Written task: Render the following material again verbatim, leaving nothing out.
____
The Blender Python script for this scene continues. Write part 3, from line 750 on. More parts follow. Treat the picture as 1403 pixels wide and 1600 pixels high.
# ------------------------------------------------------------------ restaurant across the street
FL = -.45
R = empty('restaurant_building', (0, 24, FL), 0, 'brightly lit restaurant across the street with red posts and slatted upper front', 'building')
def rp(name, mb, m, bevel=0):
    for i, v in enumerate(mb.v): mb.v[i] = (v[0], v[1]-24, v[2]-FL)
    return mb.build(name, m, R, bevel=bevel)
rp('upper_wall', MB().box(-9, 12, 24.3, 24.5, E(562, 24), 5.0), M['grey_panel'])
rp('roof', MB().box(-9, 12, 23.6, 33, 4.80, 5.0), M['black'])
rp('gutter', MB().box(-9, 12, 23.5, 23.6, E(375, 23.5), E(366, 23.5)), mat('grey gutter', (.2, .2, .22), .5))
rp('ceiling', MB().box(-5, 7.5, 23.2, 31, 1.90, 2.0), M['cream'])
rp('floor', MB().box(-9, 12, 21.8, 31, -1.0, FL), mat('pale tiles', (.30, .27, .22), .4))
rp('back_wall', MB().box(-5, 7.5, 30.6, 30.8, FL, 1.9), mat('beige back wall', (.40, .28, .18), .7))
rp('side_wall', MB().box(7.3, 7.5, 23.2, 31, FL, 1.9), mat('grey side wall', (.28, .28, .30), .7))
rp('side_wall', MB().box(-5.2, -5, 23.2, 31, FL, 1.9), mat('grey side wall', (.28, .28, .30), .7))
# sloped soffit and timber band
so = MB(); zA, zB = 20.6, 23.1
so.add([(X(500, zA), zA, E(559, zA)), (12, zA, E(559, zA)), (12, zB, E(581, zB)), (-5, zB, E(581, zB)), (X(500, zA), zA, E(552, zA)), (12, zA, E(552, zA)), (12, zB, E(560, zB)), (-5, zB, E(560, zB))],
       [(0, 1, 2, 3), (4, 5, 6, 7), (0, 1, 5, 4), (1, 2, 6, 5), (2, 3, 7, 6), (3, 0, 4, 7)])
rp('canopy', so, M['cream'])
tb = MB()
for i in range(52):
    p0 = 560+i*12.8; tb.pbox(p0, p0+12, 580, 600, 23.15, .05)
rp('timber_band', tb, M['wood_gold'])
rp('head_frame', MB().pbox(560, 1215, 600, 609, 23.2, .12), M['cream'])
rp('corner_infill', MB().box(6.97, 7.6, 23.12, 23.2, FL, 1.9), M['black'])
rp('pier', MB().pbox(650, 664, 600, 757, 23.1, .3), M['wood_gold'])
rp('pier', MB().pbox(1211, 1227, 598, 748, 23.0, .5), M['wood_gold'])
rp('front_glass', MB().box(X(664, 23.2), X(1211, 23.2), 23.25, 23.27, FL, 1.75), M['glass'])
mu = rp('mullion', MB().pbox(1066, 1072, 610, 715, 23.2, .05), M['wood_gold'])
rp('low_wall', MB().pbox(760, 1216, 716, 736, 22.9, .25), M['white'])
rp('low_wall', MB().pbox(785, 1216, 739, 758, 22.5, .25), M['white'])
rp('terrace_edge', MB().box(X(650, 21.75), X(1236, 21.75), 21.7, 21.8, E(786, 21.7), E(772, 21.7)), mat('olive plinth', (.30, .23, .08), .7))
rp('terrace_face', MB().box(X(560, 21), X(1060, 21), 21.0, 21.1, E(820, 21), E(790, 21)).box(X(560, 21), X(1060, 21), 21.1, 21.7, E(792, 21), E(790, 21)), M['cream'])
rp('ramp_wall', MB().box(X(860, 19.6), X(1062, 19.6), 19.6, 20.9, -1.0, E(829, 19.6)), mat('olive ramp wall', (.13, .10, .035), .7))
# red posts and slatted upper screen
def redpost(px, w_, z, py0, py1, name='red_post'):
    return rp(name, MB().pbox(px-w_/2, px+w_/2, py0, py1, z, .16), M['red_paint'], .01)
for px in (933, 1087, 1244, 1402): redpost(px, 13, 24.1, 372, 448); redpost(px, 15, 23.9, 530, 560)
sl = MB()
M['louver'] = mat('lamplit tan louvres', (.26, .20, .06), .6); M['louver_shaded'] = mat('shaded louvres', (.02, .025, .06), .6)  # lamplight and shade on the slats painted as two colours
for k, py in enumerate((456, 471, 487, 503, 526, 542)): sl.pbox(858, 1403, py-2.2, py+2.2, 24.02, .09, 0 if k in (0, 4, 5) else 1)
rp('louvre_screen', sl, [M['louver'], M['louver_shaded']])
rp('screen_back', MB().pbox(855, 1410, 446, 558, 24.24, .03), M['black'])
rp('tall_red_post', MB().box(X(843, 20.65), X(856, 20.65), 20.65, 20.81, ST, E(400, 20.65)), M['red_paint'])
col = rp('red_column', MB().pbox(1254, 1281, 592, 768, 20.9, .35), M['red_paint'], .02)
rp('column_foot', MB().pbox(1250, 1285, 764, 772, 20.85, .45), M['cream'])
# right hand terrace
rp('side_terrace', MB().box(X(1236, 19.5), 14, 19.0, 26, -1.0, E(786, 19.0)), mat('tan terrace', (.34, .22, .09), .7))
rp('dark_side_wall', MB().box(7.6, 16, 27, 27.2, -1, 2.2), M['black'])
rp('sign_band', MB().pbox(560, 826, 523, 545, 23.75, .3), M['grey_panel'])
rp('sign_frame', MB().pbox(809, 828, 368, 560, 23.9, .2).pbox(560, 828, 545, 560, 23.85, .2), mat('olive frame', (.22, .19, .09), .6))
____
Answer to the problem:
The Blender Python script for this scene continues. Write part 3, from line 750 on. More parts follow. Treat the picture as 1403 pixels wide and 1600 pixels high.
# ------------------------------------------------------------------ restaurant across the street
FL = -.45
R = empty('restaurant_building', (0, 24, FL), 0, 'brightly lit restaurant across the street with red posts and slatted upper front', 'building')
def rp(name, mb, m, bevel=0):
    for i, v in enumerate(mb.v): mb.v[i] = (v[0], v[1]-24, v[2]-FL)
    return mb.build(name, m, R, bevel=bevel)
rp('upper_wall', MB().box(-9, 12, 24.3, 24.5, E(562, 24), 5.0), M['grey_panel'])
rp('roof', MB().box(-9, 12, 23.6, 33, 4.80, 5.0), M['black'])
rp('gutter', MB().box(-9, 12, 23.5, 23.6, E(375, 23.5), E(366, 23.5)), mat('grey gutter', (.2, .2, .22), .5))
rp('ceiling', MB().box(-5, 7.5, 23.2, 31, 1.90, 2.0), M['cream'])
rp('floor', MB().box(-9, 12, 21.8, 31, -1.0, FL), mat('pale tiles', (.30, .27, .22), .4))
rp('back_wall', MB().box(-5, 7.5, 30.6, 30.8, FL, 1.9), mat('beige back wall', (.40, .28, .18), .7))
rp('side_wall', MB().box(7.3, 7.5, 23.2, 31, FL, 1.9), mat('grey side wall', (.28, .28, .30), .7))
rp('side_wall', MB().box(-5.2, -5, 23.2, 31, FL, 1.9), mat('grey side wall', (.28, .28, .30), .7))
# sloped soffit and timber band
so = MB(); zA, zB = 20.6, 23.1
so.add([(X(500, zA), zA, E(559, zA)), (12, zA, E(559, zA)), (12, zB, E(581, zB)), (-5, zB, E(581, zB)), (X(500, zA), zA, E(552, zA)), (12, zA, E(552, zA)), (12, zB, E(560, zB)), (-5, zB, E(560, zB))],
       [(0, 1, 2, 3), (4, 5, 6, 7), (0, 1, 5, 4), (1, 2, 6, 5), (2, 3, 7, 6), (3, 0, 4, 7)])
rp('canopy', so, M['cream'])
tb = MB()
for i in range(52):
    p0 = 560+i*12.8; tb.pbox(p0, p0+12, 580, 600, 23.15, .05)
rp('timber_band', tb, M['wood_gold'])
rp('head_frame', MB().pbox(560, 1215, 600, 609, 23.2, .12), M['cream'])
rp('corner_infill', MB().box(6.97, 7.6, 23.12, 23.2, FL, 1.9), M['black'])
rp('pier', MB().pbox(650, 664, 600, 757, 23.1, .3), M['wood_gold'])
rp('pier', MB().pbox(1211, 1227, 598, 748, 23.0, .5), M['wood_gold'])
rp('front_glass', MB().box(X(664, 23.2), X(1211, 23.2), 23.25, 23.27, FL, 1.75), M['glass'])
mu = rp('mullion', MB().pbox(1066, 1072, 610, 715, 23.2, .05), M['wood_gold'])
rp('low_wall', MB().pbox(760, 1216, 716, 736, 22.9, .25), M['white'])
rp('low_wall', MB().pbox(785, 1216, 739, 758, 22.5, .25), M['white'])
rp('terrace_edge', MB().box(X(650, 21.75), X(1236, 21.75), 21.7, 21.8, E(786, 21.7), E(772, 21.7)), mat('olive plinth', (.30, .23, .08), .7))
rp('terrace_face', MB().box(X(560, 21), X(1060, 21), 21.0, 21.1, E(820, 21), E(790, 21)).box(X(560, 21), X(1060, 21), 21.1, 21.7, E(792, 21), E(790, 21)), M['cream'])
rp('ramp_wall', MB().box(X(860, 19.6), X(1062, 19.6), 19.6, 20.9, -1.0, E(829, 19.6)), mat('olive ramp wall', (.13, .10, .035), .7))
# red posts and slatted upper screen
def redpost(px, w_, z, py0, py1, name='red_post'):
    return rp(name, MB().pbox(px-w_/2, px+w_/2, py0, py1, z, .16), M['red_paint'], .01)
for px in (933, 1087, 1244, 1402): redpost(px, 13, 24.1, 372, 448); redpost(px, 15, 23.9, 530, 560)
sl = MB()
M['louver'] = mat('lamplit tan louvres', (.26, .20, .06), .6); M['louver_shaded'] = mat('shaded louvres', (.02, .025, .06), .6)  # lamplight and shade on the slats painted as two colours
for k, py in enumerate((456, 471, 487, 503, 526, 542)): sl.pbox(858, 1403, py-2.2, py+2.2, 24.02, .09, 0 if k in (0, 4, 5) else 1)
rp('louvre_screen', sl, [M['louver'], M['louver_shaded']])
rp('screen_back', MB().pbox(855, 1410, 446, 558, 24.24, .03), M['black'])
rp('tall_red_post', MB().box(X(843, 20.65), X(856, 20.65), 20.65, 20.81, ST, E(400, 20.65)), M['red_paint'])
col = rp('red_column', MB().pbox(1254, 1281, 592, 768, 20.9, .35), M['red_paint'], .02)
rp('column_foot', MB().pbox(1250, 1285, 764, 772, 20.85, .45), M['cream'])
# right hand terrace
rp('side_terrace', MB().box(X(1236, 19.5), 14, 19.0, 26, -1.0, E(786, 19.0)), mat('tan terrace', (.34, .22, .09), .7))
rp('dark_side_wall', MB().box(7.6, 16, 27, 27.2, -1, 2.2), M['black'])
rp('sign_band', MB().pbox(560, 826, 523, 545, 23.75, .3), M['grey_panel'])
rp('sign_frame', MB().pbox(809, 828, 368, 560, 23.9, .2).pbox(560, 828, 545, 560, 23.85, .2), mat('olive frame', (.22, .19, .09), .6))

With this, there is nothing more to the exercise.